Accordingly, the undersigned declines to recommend the harsh sanction of dismissal of Plaintiff's case with prejudice nor that monetary sanctions be levied on Plaintiff. Plaintiff now has been repeatedly warned as to the importance of her full and complete participation in the discovery process, and Defendant can move for any outstanding discovery, to the extent necessary.
III. Conclusion and Recommendation
For the foregoing reasons, the undersigned recommends the district judge deny Defendant's motion to dismiss and for sanctions. [ECF No. 90].
IT IS SO RECOMMENDED.
The parties are directed to note the important information in the attached “Notice of Right to File Objections to Report and Recommendation.”
Notice of Right to File Objections to Report and Recommendation
The parties are advised that they may file specific written objections to this Report and Recommendation with the District Judge.
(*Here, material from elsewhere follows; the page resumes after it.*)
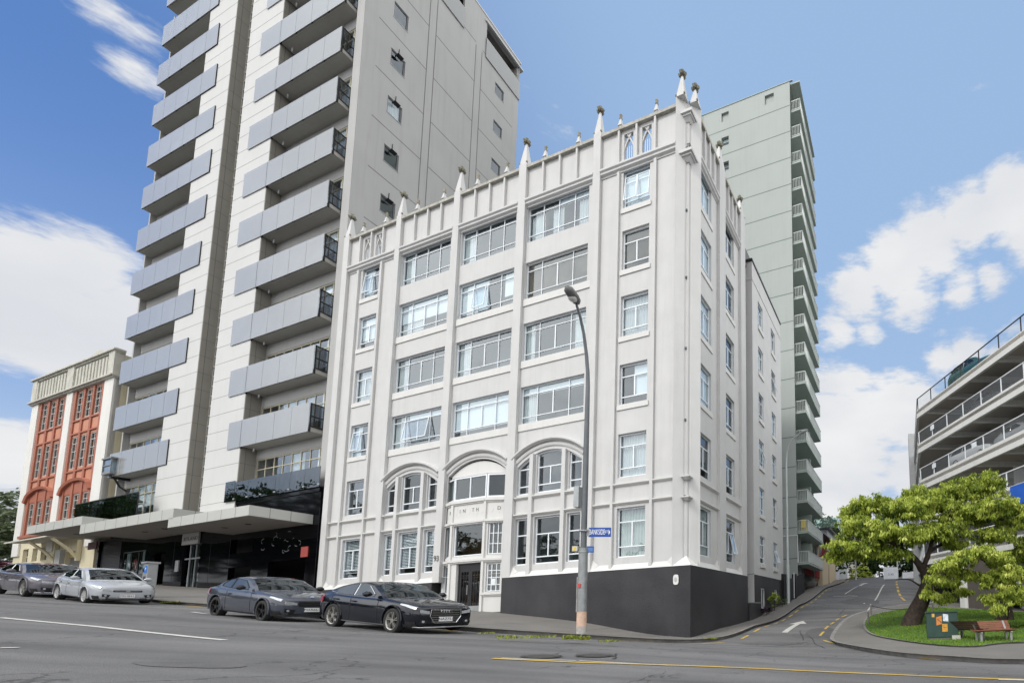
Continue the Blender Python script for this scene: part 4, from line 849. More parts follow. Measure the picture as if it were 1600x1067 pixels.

Objections must specifically identify the portions of the Report and Recommendation to which objections are made and the basis for such objections. “[I]n the absence of a timely filed objection, a district court need not conduct a de novo review, but instead must ‘only satisfy itself that there is no clear error on the face of the record in order to accept the recommendation.'” Diamond v. Colonial Life & Acc. Ins. Co., 416 F.3d 310 (4th Cir. 2005) (quoting Fed.R.Civ.P. 72 advisory committee's note).
Specific written objections must be filed within fourteen (14) days of the date of service of this Report and Recommendation. 28 U.S.C. § 636(b)(1); Fed.R.Civ.P. 72(b); see Fed.R.Civ.P. 6(a), (d). Filing by mail pursuant to Federal Rule of Civil Procedure 5 may be accomplished by mailing objections to:
Robin L. Blume, Clerk United States District Court 901 Richland Street Columbia, South Carolina 29201
Failure to timely file specific written objections to this Report and Recommendation will result in waiver of the right to appeal from a judgment of the District Court based upon such Recommendation. 28 U.S.C. § 636(b)(1); Thomas v. Arn, 474 U.S. 140 (1985); Wright v. Collins, 766 F.2d 841 (4th Cir. 1985); United States v. Schronce, 727 F.2d 91 (4th Cir. 1984).